Thought experiment. What if it was one day proven 200% there’s no God?


The fool says in his heart that there are no dragons


Define for me what immoral or unethical behavior would be in a Godless world.


God cannot be proven by humans to exist or not exist. So in true reality, everyone is agnostic, since that term refers to knowledge.

I’m not sure why that is the question (only because you say it is) but if I were to answer it, I do think the majority of people, people of faith or not faith, do live their lives in pursuance of pleasure and the absence of pain. The key is to not infringe on someone else while doing it. How infringement is defined is the complication and usually the point of disagreement.


Obviously not. That makes no sense


What good are hypotheticals? Some people say they are atheists, but I don’t believe them.


Morality is a rather broad subject with quite a lot of avenues to explore it through. You my want to explore the concept of secular humanism if you’re actually interested. Many see morality as being rooted in empathy and expressed through things such as compassion, fairness, and the reduction of suffering, in particular with regards to sentient creatures. The reality is morality is complicated and for many of us adding a deity to the equation doesn’t make it simpler. Just as you’re probably already typing something to the effect of ‘why is empathy important’ or ‘why should I care about compassion or fairness or reducing suffering’ one could equally ask why one would care what your particular god or gods think is good or bad. If you gave a reason such as ‘you’ll be punished if you don’t’ then you’re really in turn appealing to the idea that reducing suffering is good.


I’m an atheist. Believe me


This is a good point also, even someone following God’s will is in essence seeking the pleasure of God’s presence in this life and in heaven and avoiding the pain of hell. So in that way @snarflemike is already living the lifestyle he claims he would, he’s just delaying gratification more than some.


Depends on what you mean by “God” and what you mean by “Proof.”

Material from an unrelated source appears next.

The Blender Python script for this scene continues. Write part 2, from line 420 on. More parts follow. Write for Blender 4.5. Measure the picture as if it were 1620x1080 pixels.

Traditional metaphysical proofs (like proofs from contingency and change) neatly lead to certain conclusions that form the most basic definition of God: The first, and only, principle and trans-physical reality that is the basis of all else that exists.

Now, can we move on from this foundation to a God that is an act of understanding, a God that is completely Good, a God that has a will, a God that has a plan for His creation, a God that revealed himself and became man?

The kind of proof for the latter will depend on which quality we’re talking about.


That presumes that all ‘knowledge’ is backed by ‘proof’. :wink:


I would argue that all human knowledge is. If you are giving knowledge a transcending quality, then it is above human comprehension.


Yes exactly. I support @laylow here, @gorgias


There are great minds that disagree on first cause, I do not see universal acceptance of this philosophy.


I could quibble about this wording, but that probably would not be helpful. But I will definitely say that I am not delaying gratification. As the saying goes, “the path to heaven is heaven.”


There are great minds that disagree on first cause, I do not see universal acceptance of this philosophy.

Not everyone accepts that the Earth is round, either.


That is true, but I did preface it with “great minds.” I do believe some individuals are higher credentialed than others, would you not agree?


Which statement?


Sorry, I’m trying to figure out how to do a partial quote (last time I was here the software was different). How would you prove that one cannot prove the existence or nonexistence of God?


An infinite loop of unprovables equates to no proof to me.


To deny a First Cause would mean that all things – all of reality – are contingent. But if that were so, nothing could exist. But obviously, things do exist.

So to deny a First Cause is as absurd as denying the roundness of the Earth — if not more absurd.

Even atheists posit a first cause, but they often (without much philosophical or metaphysical reflection) identify it with some physical reality, or something which actually turns out to be contingent (like a “law of gravity”).